What you have to do - All of the material below is to be retyped exactly.

Material -
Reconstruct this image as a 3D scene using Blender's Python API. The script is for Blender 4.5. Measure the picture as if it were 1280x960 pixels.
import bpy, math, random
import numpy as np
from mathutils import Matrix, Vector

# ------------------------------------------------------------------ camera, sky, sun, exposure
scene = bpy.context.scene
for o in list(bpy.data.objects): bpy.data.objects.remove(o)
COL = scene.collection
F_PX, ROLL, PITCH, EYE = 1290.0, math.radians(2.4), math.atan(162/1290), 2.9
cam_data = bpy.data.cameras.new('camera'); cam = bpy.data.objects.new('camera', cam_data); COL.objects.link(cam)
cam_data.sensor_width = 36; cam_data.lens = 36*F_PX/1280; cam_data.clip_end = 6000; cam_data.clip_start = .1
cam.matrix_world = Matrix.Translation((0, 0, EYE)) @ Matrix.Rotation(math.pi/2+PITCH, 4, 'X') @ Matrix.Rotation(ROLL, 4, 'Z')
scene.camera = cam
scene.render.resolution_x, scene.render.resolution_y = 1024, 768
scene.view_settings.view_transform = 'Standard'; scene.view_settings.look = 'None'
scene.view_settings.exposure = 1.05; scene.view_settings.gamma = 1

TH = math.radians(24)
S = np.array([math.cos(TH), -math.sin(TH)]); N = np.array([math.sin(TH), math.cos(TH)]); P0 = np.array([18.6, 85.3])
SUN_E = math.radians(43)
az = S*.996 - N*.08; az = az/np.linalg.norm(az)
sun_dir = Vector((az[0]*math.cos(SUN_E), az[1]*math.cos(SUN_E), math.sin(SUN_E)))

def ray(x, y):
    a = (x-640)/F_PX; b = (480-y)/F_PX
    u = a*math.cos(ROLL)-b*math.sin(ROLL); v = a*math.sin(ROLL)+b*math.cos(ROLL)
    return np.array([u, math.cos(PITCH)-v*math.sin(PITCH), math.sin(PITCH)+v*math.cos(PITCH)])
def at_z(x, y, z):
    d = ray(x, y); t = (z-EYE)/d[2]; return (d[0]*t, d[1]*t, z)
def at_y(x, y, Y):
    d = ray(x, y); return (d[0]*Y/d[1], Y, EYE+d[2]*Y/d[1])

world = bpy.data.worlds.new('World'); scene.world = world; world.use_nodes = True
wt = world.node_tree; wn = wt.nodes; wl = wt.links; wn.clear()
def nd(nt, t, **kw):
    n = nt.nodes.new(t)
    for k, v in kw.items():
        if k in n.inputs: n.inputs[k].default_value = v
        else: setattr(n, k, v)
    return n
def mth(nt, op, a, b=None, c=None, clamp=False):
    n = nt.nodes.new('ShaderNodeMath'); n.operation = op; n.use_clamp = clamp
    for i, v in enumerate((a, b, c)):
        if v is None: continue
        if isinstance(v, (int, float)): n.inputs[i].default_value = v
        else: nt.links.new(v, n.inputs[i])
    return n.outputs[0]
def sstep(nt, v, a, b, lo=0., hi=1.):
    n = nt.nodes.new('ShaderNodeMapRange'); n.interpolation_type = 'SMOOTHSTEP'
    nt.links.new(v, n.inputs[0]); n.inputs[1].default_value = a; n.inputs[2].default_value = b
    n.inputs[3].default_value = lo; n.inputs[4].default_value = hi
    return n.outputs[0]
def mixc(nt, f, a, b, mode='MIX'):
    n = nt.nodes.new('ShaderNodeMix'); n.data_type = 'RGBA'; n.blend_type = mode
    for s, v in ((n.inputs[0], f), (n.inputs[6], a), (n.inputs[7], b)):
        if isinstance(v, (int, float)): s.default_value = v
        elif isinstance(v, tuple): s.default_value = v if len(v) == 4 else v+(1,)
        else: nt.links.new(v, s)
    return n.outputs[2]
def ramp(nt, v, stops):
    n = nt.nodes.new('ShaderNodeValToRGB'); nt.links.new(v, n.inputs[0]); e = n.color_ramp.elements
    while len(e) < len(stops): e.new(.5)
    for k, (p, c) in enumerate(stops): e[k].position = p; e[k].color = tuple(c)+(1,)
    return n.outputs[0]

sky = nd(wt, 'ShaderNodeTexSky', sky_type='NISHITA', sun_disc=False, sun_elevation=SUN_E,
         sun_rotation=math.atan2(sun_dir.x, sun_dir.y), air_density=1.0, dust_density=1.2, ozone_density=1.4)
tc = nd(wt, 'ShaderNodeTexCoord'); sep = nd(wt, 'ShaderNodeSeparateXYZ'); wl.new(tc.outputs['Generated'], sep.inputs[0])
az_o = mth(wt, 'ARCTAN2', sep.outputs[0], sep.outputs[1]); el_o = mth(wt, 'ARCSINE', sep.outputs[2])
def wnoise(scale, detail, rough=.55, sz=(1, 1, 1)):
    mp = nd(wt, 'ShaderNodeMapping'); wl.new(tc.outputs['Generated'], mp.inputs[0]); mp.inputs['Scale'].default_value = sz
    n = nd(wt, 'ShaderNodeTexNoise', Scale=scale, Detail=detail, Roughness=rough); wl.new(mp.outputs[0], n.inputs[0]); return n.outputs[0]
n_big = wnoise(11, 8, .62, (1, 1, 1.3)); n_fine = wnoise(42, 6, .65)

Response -
Reconstruct this image as a 3D scene using Blender's Python API. The script is for Blender 4.5. Measure the picture as if it were 1280x960 pixels.
import bpy, math, random
import numpy as np
from mathutils import Matrix, Vector

# ------------------------------------------------------------------ camera, sky, sun, exposure
scene = bpy.context.scene
for o in list(bpy.data.objects): bpy.data.objects.remove(o)
COL = scene.collection
F_PX, ROLL, PITCH, EYE = 1290.0, math.radians(2.4), math.atan(162/1290), 2.9
cam_data = bpy.data.cameras.new('camera'); cam = bpy.data.objects.new('camera', cam_data); COL.objects.link(cam)
cam_data.sensor_width = 36; cam_data.lens = 36*F_PX/1280; cam_data.clip_end = 6000; cam_data.clip_start = .1
cam.matrix_world = Matrix.Translation((0, 0, EYE)) @ Matrix.Rotation(math.pi/2+PITCH, 4, 'X') @ Matrix.Rotation(ROLL, 4, 'Z')
scene.camera = cam
scene.render.resolution_x, scene.render.resolution_y = 1024, 768
scene.view_settings.view_transform = 'Standard'; scene.view_settings.look = 'None'
scene.view_settings.exposure = 1.05; scene.view_settings.gamma = 1

TH = math.radians(24)
S = np.array([math.cos(TH), -math.sin(TH)]); N = np.array([math.sin(TH), math.cos(TH)]); P0 = np.array([18.6, 85.3])
SUN_E = math.radians(43)
az = S*.996 - N*.08; az = az/np.linalg.norm(az)
sun_dir = Vector((az[0]*math.cos(SUN_E), az[1]*math.cos(SUN_E), math.sin(SUN_E)))

def ray(x, y):
    a = (x-640)/F_PX; b = (480-y)/F_PX
    u = a*math.cos(ROLL)-b*math.sin(ROLL); v = a*math.sin(ROLL)+b*math.cos(ROLL)
    return np.array([u, math.cos(PITCH)-v*math.sin(PITCH), math.sin(PITCH)+v*math.cos(PITCH)])
def at_z(x, y, z):
    d = ray(x, y); t = (z-EYE)/d[2]; return (d[0]*t, d[1]*t, z)
def at_y(x, y, Y):
    d = ray(x, y); return (d[0]*Y/d[1], Y, EYE+d[2]*Y/d[1])

world = bpy.data.worlds.new('World'); scene.world = world; world.use_nodes = True
wt = world.node_tree; wn = wt.nodes; wl = wt.links; wn.clear()
def nd(nt, t, **kw):
    n = nt.nodes.new(t)
    for k, v in kw.items():
        if k in n.inputs: n.inputs[k].default_value = v
        else: setattr(n, k, v)
    return n
def mth(nt, op, a, b=None, c=None, clamp=False):
    n = nt.nodes.new('ShaderNodeMath'); n.operation = op; n.use_clamp = clamp
    for i, v in enumerate((a, b, c)):
        if v is None: continue
        if isinstance(v, (int, float)): n.inputs[i].default_value = v
        else: nt.links.new(v, n.inputs[i])
    return n.outputs[0]
def sstep(nt, v, a, b, lo=0., hi=1.):
    n = nt.nodes.new('ShaderNodeMapRange'); n.interpolation_type = 'SMOOTHSTEP'
    nt.links.new(v, n.inputs[0]); n.inputs[1].default_value = a; n.inputs[2].default_value = b
    n.inputs[3].default_value = lo; n.inputs[4].default_value = hi
    return n.outputs[0]
def mixc(nt, f, a, b, mode='MIX'):
    n = nt.nodes.new('ShaderNodeMix'); n.data_type = 'RGBA'; n.blend_type = mode
    for s, v in ((n.inputs[0], f), (n.inputs[6], a), (n.inputs[7], b)):
        if isinstance(v, (int, float)): s.default_value = v
        elif isinstance(v, tuple): s.default_value = v if len(v) == 4 else v+(1,)
        else: nt.links.new(v, s)
    return n.outputs[2]
def ramp(nt, v, stops):
    n = nt.nodes.new('ShaderNodeValToRGB'); nt.links.new(v, n.inputs[0]); e = n.color_ramp.elements
    while len(e) < len(stops): e.new(.5)
    for k, (p, c) in enumerate(stops): e[k].position = p; e[k].color = tuple(c)+(1,)
    return n.outputs[0]

sky = nd(wt, 'ShaderNodeTexSky', sky_type='NISHITA', sun_disc=False, sun_elevation=SUN_E,
         sun_rotation=math.atan2(sun_dir.x, sun_dir.y), air_density=1.0, dust_density=1.2, ozone_density=1.4)
tc = nd(wt, 'ShaderNodeTexCoord'); sep = nd(wt, 'ShaderNodeSeparateXYZ'); wl.new(tc.outputs['Generated'], sep.inputs[0])
az_o = mth(wt, 'ARCTAN2', sep.outputs[0], sep.outputs[1]); el_o = mth(wt, 'ARCSINE', sep.outputs[2])
def wnoise(scale, detail, rough=.55, sz=(1, 1, 1)):
    mp = nd(wt, 'ShaderNodeMapping'); wl.new(tc.outputs['Generated'], mp.inputs[0]); mp.inputs['Scale'].default_value = sz
    n = nd(wt, 'ShaderNodeTexNoise', Scale=scale, Detail=detail, Roughness=rough); wl.new(mp.outputs[0], n.inputs[0]); return n.outputs[0]
n_big = wnoise(11, 8, .62, (1, 1, 1.3)); n_fine = wnoise(42, 6, .65)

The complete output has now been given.